Outside of class, though, Sulzer found himself pulled toward UML’s music scene. 

Five people pose for a photo while standing in front of a pastel apartment building and two palm trees. Image by courtesy
Jake Sulzer '15, right, played with Macseal, a band on the Counter Intuitive roster, during their tour of Hong Kong last summer.
“There are so many talented musicians at UMass Lowell, and I just wanted to find ways to play music with them,” says Sulzer, whose friends Jess Hall ’17 (music performance) and Tom Stevens ’17 (English) were in a band called Oldsoul, which has gone on to release three albums with Counter Intuitive.

During his senior year, Sulzer came across an online demo from a local band, Bay Faction, who were studying at the Berklee College of Music. Sulzer reached out and asked if he could release their album on vinyl.

“I collected vinyl, but I had never put out a record. It was just a desperation shot in the dark,” he says.

The band took him up on the offer.
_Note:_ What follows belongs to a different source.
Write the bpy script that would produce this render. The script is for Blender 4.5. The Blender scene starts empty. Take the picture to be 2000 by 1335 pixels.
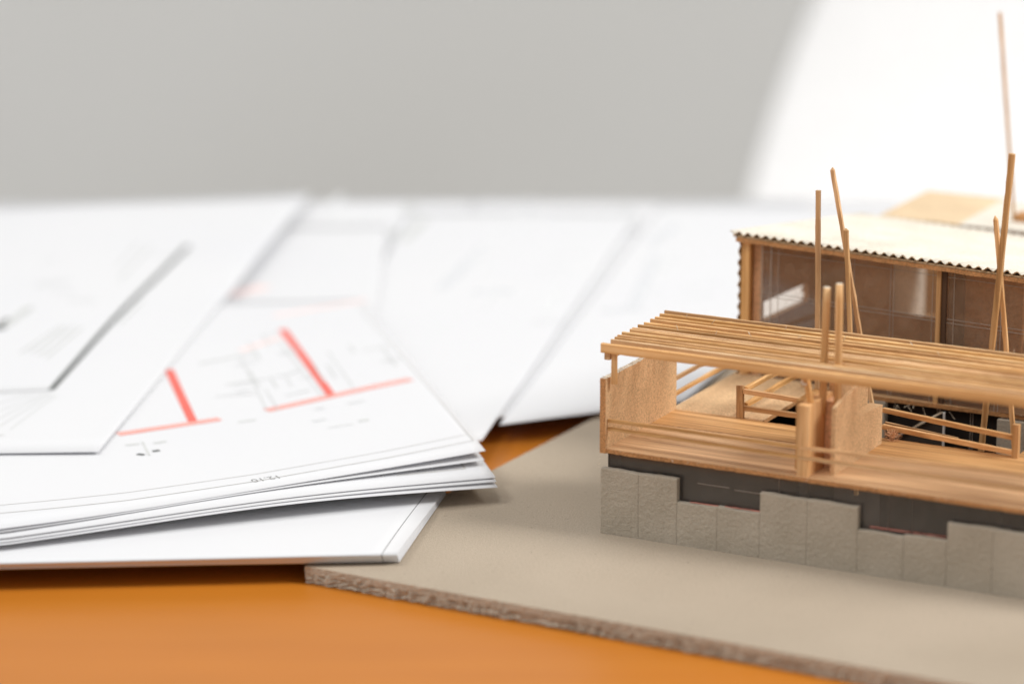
import bpy, bmesh, math, random
from mathutils import Vector, Matrix, noise as mnoise
random.seed(7)
R = math.radians
scene = bpy.context.scene
C = scene.collection

# ---------------------------------------------------------------- camera
cam_d = bpy.data.cameras.new('camera'); cam = bpy.data.objects.new('camera', cam_d); C.objects.link(cam)
cam.location = (0, 0, 0.33979); cam.rotation_euler = (R(90 - 14.5), 0, 0)
cam_d.sensor_width = 36; cam_d.lens = 120; cam_d.clip_start = .02; cam_d.clip_end = 60
cam_d.dof.use_dof = True; cam_d.dof.focus_distance = 1.108; cam_d.dof.aperture_fstop = 5.4
scene.camera = cam

# ---------------------------------------------------------------- light
world = bpy.data.worlds.new('World'); scene.world = world; world.use_nodes = True
bg = world.node_tree.nodes['Background']; bg.inputs[0].default_value = (.97, .98, 1, 1); bg.inputs[1].default_value = .44

def area(name, loc, target, size, power, col):
    d = bpy.data.lights.new(name, 'AREA'); d.shape = 'RECTANGLE'; d.size, d.size_y = size; d.energy = power; d.color = col
    o = bpy.data.objects.new(name, d); C.objects.link(o); o.location = loc
    o.rotation_euler = (Vector(target) - Vector(loc)).to_track_quat('-Z', 'Y').to_euler()
    return o
area('window_light_left', (-1.6, .8, 2.2), (0.05, 1.2, 0), (.7, .7), 19.5, (1, .985, .96))
area('window_light_right', (2.1, .7, 2.3), (0.1, 1.2, 0), (.7, .7), 12.5, (1, .97, .92))
area('chair_fill_light', (2.0, .6, 1.9), (.4, 2.6, 0.1), (.9, .9), 60, (1, .99, .97))  # added fill lamp, aimed to brighten the chair

area('front_fill_light', (-.45, .35, 2.4), (0.1, 1.1, 0), (.6, .6), 14, (1, .985, .96))  # added fill lamp, high in front, to lift the front faces

area('wall_fill_light', (-2.3, 2.3, .9), (-1.0, 3.3, .25), (.8, 1.2), 12, (.97, .99, 1))  # added lamp that lightens the left part of the wall

scene.view_settings.view_transform = 'Standard'; scene.view_settings.look = 'None'
scene.view_settings.exposure = 0; scene.view_settings.gamma = 1
scene.render.engine = 'CYCLES'
try:
    scene.cycles.transparent_max_bounces = 24; scene.cycles.max_bounces = 10
except Exception: pass

# ---------------------------------------------------------------- materials
def new_mat(name):
    m = bpy.data.materials.new(name); m.use_nodes = True
    nt = m.node_tree; return m, nt, nt.nodes['Principled BSDF']
def coords(nt, scale, rot=(0, 0, 0)):
    tc = nt.nodes.new('ShaderNodeTexCoord'); mp = nt.nodes.new('ShaderNodeMapping')
    mp.inputs['Scale'].default_value = scale; mp.inputs['Rotation'].default_value = rot
    nt.links.new(tc.outputs['Object'], mp.inputs[0]); return mp.outputs[0]
def noise(nt, vec, scale=1, detail=3, rough=.6):
    n = nt.nodes.new('ShaderNodeTexNoise'); n.inputs['Scale'].default_value = scale
    n.inputs['Detail'].default_value = detail; n.inputs['Roughness'].default_value = rough
    nt.links.new(vec, n.inputs['Vector']); return n.outputs[0]
def ramp(nt, fac, stops):
    r = nt.nodes.new('ShaderNodeValToRGB'); el = r.color_ramp.elements
    while len(el) < len(stops): el.new(.5)
    for e, (p, c) in zip(el, stops): e.position = p; e.color = (*c, 1)
    nt.links.new(fac, r.inputs[0]); return r.outputs[0]
def mixc(nt, a, b, fac, mode='MIX'):
    x = nt.nodes.new('ShaderNodeMix'); x.data_type = 'RGBA'; x.blend_type = mode
    if isinstance(fac, (int, float)): x.inputs[0].default_value = fac
    else: nt.links.new(fac, x.inputs[0])
    for i, v in ((6, a), (7, b)):
        if isinstance(v, tuple): x.inputs[i].default_value = (*v, 1)
        else: nt.links.new(v, x.inputs[i])
    return x.outputs[2]
def bump(nt, h, b, strength, dist):
    n = nt.nodes.new('ShaderNodeBump'); n.inputs['Strength'].default_value = strength; n.inputs['Distance'].default_value = dist
    nt.links.new(h, n.inputs['Height']); nt.links.new(n.outputs[0], b.inputs['Normal'])

def wood(name, dark, mid, light, axis='X', seed=0, rough=.62, fine=1.0):
    """fine grained veneer, grain along the given object axis (object units are metres)"""
    m, nt, b = new_mat(name)
    s = {'X': (18, 900, 900), 'Y': (900, 18, 900), 'Z': (900, 900, 22)}[axis]
    v = coords(nt, tuple(q * fine for q in s)); n1 = noise(nt, v, 1, 4, .65)
    s2 = {'X': (14, 160, 160), 'Y': (160, 14, 160), 'Z': (160, 160, 14)}[axis]
    n2 = noise(nt, coords(nt, s2, (0, 0, .01 * seed)), 1, 2, .5)
    c1 = ramp(nt, n1, [(.28, dark), (.5, mid), (.72, light)])
    c2 = ramp(nt, n2, [(.3, (.70, .64, .58)), (.65, (1.1, 1.08, 1.05))])
    out = mixc(nt, c1, c2, 1.0, 'MULTIPLY')
    oi = nt.nodes.new('ShaderNodeObjectInfo')
    m2_ = nt.nodes.new('ShaderNodeMapRange'); m2_.inputs[3].default_value = .93; m2_.inputs[4].default_value = 1.1
    hsv = nt.nodes.new('ShaderNodeHueSaturation')
    mr = nt.nodes.new('ShaderNodeMapRange'); mr.inputs[3].default_value = .80; mr.inputs[4].default_value = 1.14
    nt.links.new(oi.outputs['Random'], mr.inputs[0]); nt.links.new(mr.outputs[0], hsv.inputs['Value'])
    wn = nt.nodes.new('ShaderNodeTexWhiteNoise'); wn.noise_dimensions = '1D'; nt.links.new(oi.outputs['Random'], wn.inputs['W']); nt.links.new(wn.outputs[0], m2_.inputs[0]); nt.links.new(m2_.outputs[0], hsv.inputs['Saturation'])
    nt.links.new(out, hsv.inputs['Color']); nt.links.new(hsv.outputs[0], b.inputs['Base Color'])
    b.inputs['Roughness'].default_value = rough
    bump(nt, n1, b, .5, .00012)
    return m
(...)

So Sulzer used his savings (along with the money he was earning from a full-time sales job with a lab equipment manufacturer) to put out the record.

“It was extremely well-received and just kind of snowballed from there,” says Sulzer, who launched Counter Intuitive Records as a full-time endeavor that September. He chose the name, he says, after months of aggravating deliberation, finally realizing that stressing over the name was “counterintuitive” to his goal of “releasing good music.”

A young man in a baseball cap hooks up electronic equipment inside a record store. Image by Ed Brennen
Counter Intuitive Records owner Jake Sulzer '15 sets up for the first in-store live-stream for the band Prince Daddy & the Hyena.
As the label approaches its 10-year anniversary, Sulzer is thankful he took that leap of faith. He now has a distribution deal with Sony, he’s toured the world with some of his label’s bands, and he’s been able to build his own storefront from scratch.

While it’s not the typical career path of a criminal justice grad, Sulzer says the true value of his UML degree went beyond the classroom. 

“It’s cliché, but college is about more than education. It's about the experience of figuring out who you are and being exposed to different people from different backgrounds from all over the world,” he says. “Even if my education didn’t end up applying directly to my working life, the experience I had in college was invaluable.”